What to work on:
Gather all lines with the word "objects" in them.
_____
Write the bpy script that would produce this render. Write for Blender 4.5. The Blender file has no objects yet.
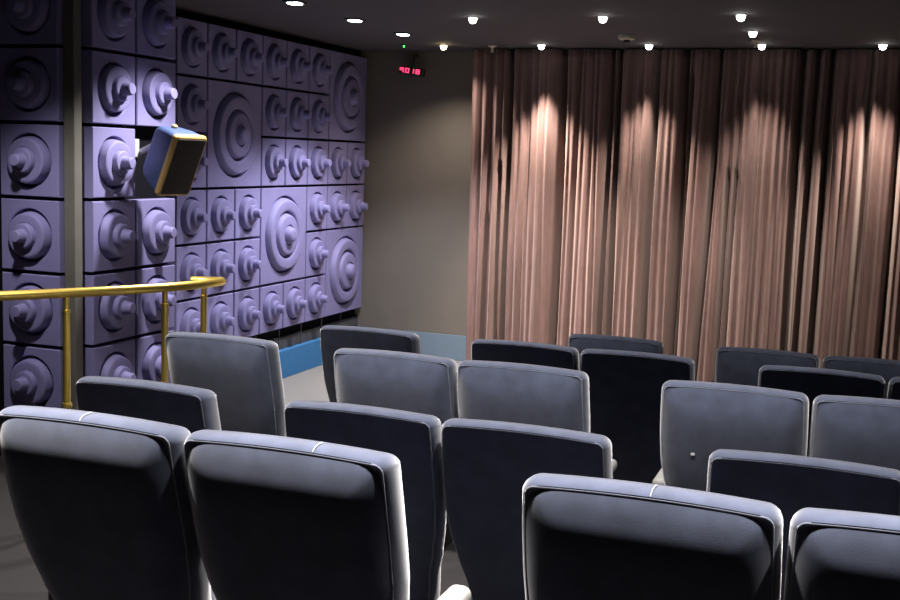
import bpy, bmesh, math, random
from mathutils import Vector, Matrix
random.seed(7)
C = bpy.context.scene.collection
PI = math.pi
CAMZ = 1.94            # eye height over the front floor
# ------------------------------------------------------------------ materials
def mat(name, col, rough=.6, metal=0, sheen=0, sheen_rough=.4, sheen_tint=(1, 1, 1), noise=0, nscale=20, bump=0, bscale=200,
        col2=None, emit=None, estr=0, coat=0, stretch=None, spec=None):
    m = bpy.data.materials.new(name); m.use_nodes = True
    nt = m.node_tree; b = nt.nodes['Principled BSDF']
    b.inputs['Base Color'].default_value = (*col, 1)
    b.inputs['Roughness'].default_value = rough
    b.inputs['Metallic'].default_value = metal
    if spec is not None: b.inputs['Specular IOR Level'].default_value = spec
    if sheen:
        b.inputs['Sheen Weight'].default_value = sheen
        b.inputs['Sheen Roughness'].default_value = sheen_rough
        b.inputs['Sheen Tint'].default_value = (*sheen_tint, 1)
    if coat: b.inputs['Coat Weight'].default_value = coat
    if emit:
        b.inputs['Emission Color'].default_value = (*emit, 1)
        b.inputs['Emission Strength'].default_value = estr
    if noise or bump:
        tc = nt.nodes.new('ShaderNodeTexCoord'); src = tc.outputs['Object']
        if stretch:
            mp = nt.nodes.new('ShaderNodeMapping'); mp.inputs['Scale'].default_value = stretch
            nt.links.new(src, mp.inputs['Vector']); src = mp.outputs['Vector']
    if noise:
        n = nt.nodes.new('ShaderNodeTexNoise'); n.inputs['Scale'].default_value = nscale; n.inputs['Detail'].default_value = 5
        nt.links.new(src, n.inputs['Vector'])
        r = nt.nodes.new('ShaderNodeValToRGB')
        r.color_ramp.elements[0].position = .3; r.color_ramp.elements[1].position = .7
        c2 = col2 or tuple(c*(1-noise) for c in col)
        r.color_ramp.elements[0].color = (*c2, 1); r.color_ramp.elements[1].color = (*col, 1)
        nt.links.new(n.outputs['Fac'], r.inputs['Fac']); nt.links.new(r.outputs['Color'], b.inputs['Base Color'])
    if bump:
        n2 = nt.nodes.new('ShaderNodeTexNoise'); n2.inputs['Scale'].default_value = bscale; n2.inputs['Detail'].default_value = 3
        nt.links.new(src, n2.inputs['Vector'])
        bp = nt.nodes.new('ShaderNodeBump'); bp.inputs['Strength'].default_value = bump; bp.inputs['Distance'].default_value = .004
        nt.links.new(n2.outputs['Fac'], bp.inputs['Height']); nt.links.new(bp.outputs['Normal'], b.inputs['Normal'])
    return m
M = dict(
    velvet=mat('seat_velvet', (.075, .086, .130), .85, sheen=1, sheen_rough=.4, sheen_tint=(1, .98, .97), noise=.30, nscale=14, bump=.10, bscale=420, spec=.1),
    piping=mat('seat_piping', (.14, .15, .19), .8, sheen=1, sheen_tint=(1, .98, .97), spec=.1),
    thread=mat('pale_seam', (.45, .45, .50), .8),
    cream=mat('cream_arm_pad', (.30, .29, .27), .6, noise=.1),
    black=mat('black_plastic', (.02, .02, .022), .5),
    seatmetal=mat('dark_metal', (.05, .05, .055), .4, metal=.7),
    panel=mat('lavender_plaster', (.235, .218, .435), .66, noise=.10, nscale=6, bump=.08, bscale=60),
    backing=mat('black_backing', (.008, .008, .011), .95, spec=.05),
    post=mat('grey_post', (.15, .145, .125), .6, noise=.15, nscale=8),
    wall=mat('taupe_wall', (.165, .148, .125), .85, noise=.06, nscale=5, bump=.05),
    darkwall=mat('dark_wall', (.05, .045, .06), .9),
    ceil=mat('dark_ceiling', (.072, .066, .074), .85, noise=.06, nscale=3),
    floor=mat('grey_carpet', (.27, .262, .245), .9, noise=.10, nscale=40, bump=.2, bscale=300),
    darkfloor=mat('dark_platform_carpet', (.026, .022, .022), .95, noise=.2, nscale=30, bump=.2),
    blue=mat('blue_carpet_skirting', (.04, .20, .46), .85, noise=.08, nscale=30),
    blue_warmlit=mat('blue_skirting_warm_light', (.16, .225, .29), .8, noise=.06),  # front skirting: warm light on the blue is painted into this greyer tone
    darkgrey=mat('dark_grey_board', (.07, .072, .08), .8),
    curtain=mat('dusty_rose_velvet', (.185, .116, .108), .85, sheen=.35, sheen_rough=.5, sheen_tint=(1, .85, .78), noise=.22, nscale=7, bump=.15, bscale=40,
                stretch=(3, 3, .8), spec=.1),
    brass=mat('polished_brass', (1, .72, .16), .30, metal=.88),
    spkblue=mat('blue_speaker_shell', (.055, .092, .21), .5, noise=.1),
    gold=mat('tan_speaker_frame', (.52, .34, .11), .45),
    grille=mat('brown_black_grille', (.022, .016, .014), .7, bump=.4, bscale=500),
    bracket=mat('pale_bracket', (.42, .42, .44), .5),
    ring=mat('white_lamp_ring', (.5, .5, .5), .4),
    bulb=mat('lit_bulb', (1, 1, 1), .3, emit=(1, .97, .93), estr=14),
    bulbwarm=mat('lit_warm_bulb', (1, .9, .7), .3, emit=(1, .82, .42), estr=22),
    bulbcool=mat('lit_cool_lens', (1, 1, 1), .3, emit=(.86, .88, 1), estr=9),
    cream2=mat('beige_plastic', (.62, .56, .42), .5),
    green=mat('green_led', (0, .5, .1), .3, emit=(.08, 1, .18), estr=2.2),
    red=mat('red_led', (.6, 0, .1), .3, emit=(1, .08, .22), estr=1.3),
)
# ------------------------------------------------------------------ helpers
def obj(name, vf, m, parent=None, smooth=False, loc=None):
    me = bpy.data.meshes.new(name)
    if isinstance(vf, bmesh.types.BMesh):
        bmesh.ops.recalc_face_normals(vf, faces=vf.faces[:]); vf.to_mesh(me); vf.free()
    else:
        me.from_pydata(vf[0], [], vf[1]); 
        b = bmesh.new(); b.from_mesh(me); bmesh.ops.recalc_face_normals(b, faces=b.faces[:]); b.to_mesh(me); b.free()
    me.materials.append(m)
    if smooth:
        for p in me.polygons: p.use_smooth = True
        if smooth != 'all':
            me.set_sharp_from_angle(angle=math.radians(smooth if smooth is not True else 40))
    o = bpy.data.objects.new(name, me); C.objects.link(o)
    if parent: o.parent = parent
    if loc: o.location = loc
    return o
def empty(name, loc=(0, 0, 0), rz=0):
    o = bpy.data.objects.new(name, None); C.objects.link(o); o.location = loc; o.rotation_euler = (0, 0, rz)
    o.empty_display_size = .1
    return o
def tag(o, label, cat, group=None):
    o['label'] = label; o['category'] = cat
    if group: o['group'] = group
    return o
def struct(name, vf, m):
    o = obj(name, vf, m); o['kind'] = 'structure'; return o
def boxes(lst, bevel=0, seg=2):
    b = bmesh.new()
    for (x0, x1, y0, y1, z0, z1) in lst:
        r = bmesh.ops.create_cube(b, size=1)
        bmesh.ops.transform(b, verts=r['verts'], matrix=Matrix.Translation(((x0+x1)/2, (y0+y1)/2, (z0+z1)/2)) @ Matrix.Diagonal((x1-x0, y1-y0, z1-z0, 1)))
    if bevel: bmesh.ops.bevel(b, geom=b.edges[:], offset=bevel, segments=seg, affect='EDGES', profile=.5)
    return b
def lathe(prof, n=40):
    """prof: (r, h) list; axis +Z"""
    V = []; F = []
    for (r, h) in prof:
        for k in range(n):
            a = 2*PI*k/n; V.append((r*math.cos(a), r*math.sin(a), h))
    for i in range(len(prof)-1):
        for k in range(n):
            F.append((i*n+k, i*n+(k+1) % n, (i+1)*n+(k+1) % n, (i+1)*n+k))
    F.append(tuple((len(prof)-1)*n+k for k in range(n)))
    return V, F
def tube(pts, r, n=14, caps=True):
    V = []; F = []; P = [Vector(p) for p in pts]
    up = Vector((0, 0, 1))
    for i, p in enumerate(P):
        t = (P[min(i+1, len(P)-1)] - P[max(i-1, 0)]).normalized()
        s = t.cross(up) if abs(t.z) < .95 else t.cross(Vector((1, 0, 0)))
        s.normalize(); w = s.cross(t)
        rr = r[i] if isinstance(r, (list, tuple)) else r
        for k in range(n):
            a = 2*PI*k/n; V.append(tuple(p + s*rr*math.cos(a) + w*rr*math.sin(a)))
    for i in range(len(P)-1):
        for k in range(n): F.append((i*n+k, i*n+(k+1) % n, (i+1)*n+(k+1) % n, (i+1)*n+k))
    if caps:
        F.append(tuple(range(n))); F.append(tuple((len(P)-1)*n+k for k in range(n)))
    return V, F
def smooth_path(ctrl, m=8):
    P = [Vector(p) for p in ctrl]; out = []
    Q = [P[0]*2-P[1]] + P + [P[-1]*2-P[-2]]
    for i in range(1, len(Q)-2):
        for j in range(m):
            t = j/m; a, b, c, d = Q[i-1], Q[i], Q[i+1], Q[i+2]
            out.append(.5*((2*b)+(c-a)*t+(2*a-5*b+4*c-d)*t*t+(3*b-a-3*c+d)*t**3))
    out.append(P[-1]); return out

# ------------------------------------------------------------------ camera (level corrected from the room's vanishing points)
YAW, PITCH, ROLL, FPX = .34746, .12472, .03408, 1149.36
cy, sy, cp, sp, cr, sr = math.cos(YAW), math.sin(YAW), math.cos(PITCH), math.sin(PITCH), math.cos(ROLL), math.sin(ROLL)
fwd = Vector((-sy*cp, cy*cp, -sp)); rt = Vector((cy, sy, 0)); up = rt.cross(fwd)
R = cr*rt + sr*up; U = -sr*rt + cr*up
cam = bpy.data.cameras.new('camera'); cam.lens = FPX*36/900; cam.sensor_width = 36; cam.clip_start = .02
co = bpy.data.objects.new('camera', cam); C.objects.link(co)
co.matrix_world = Matrix(((R.x, U.x, -fwd.x, 0), (R.y, U.y, -fwd.y, 0), (R.z, U.z, -fwd.z, CAMZ), (0, 0, 0, 1)))
bpy.context.scene.camera = co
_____
Reply:
Write the bpy script that would produce this render. Write for Blender 4.5. The Blender file has no objects yet.
    o = bpy.data.objects.new(name, me); C.objects.link(o)
    o = bpy.data.objects.new(name, None); C.objects.link(o); o.location = loc; o.rotation_euler = (0, 0, rz)
co = bpy.data.objects.new('camera', cam); C.objects.link(co)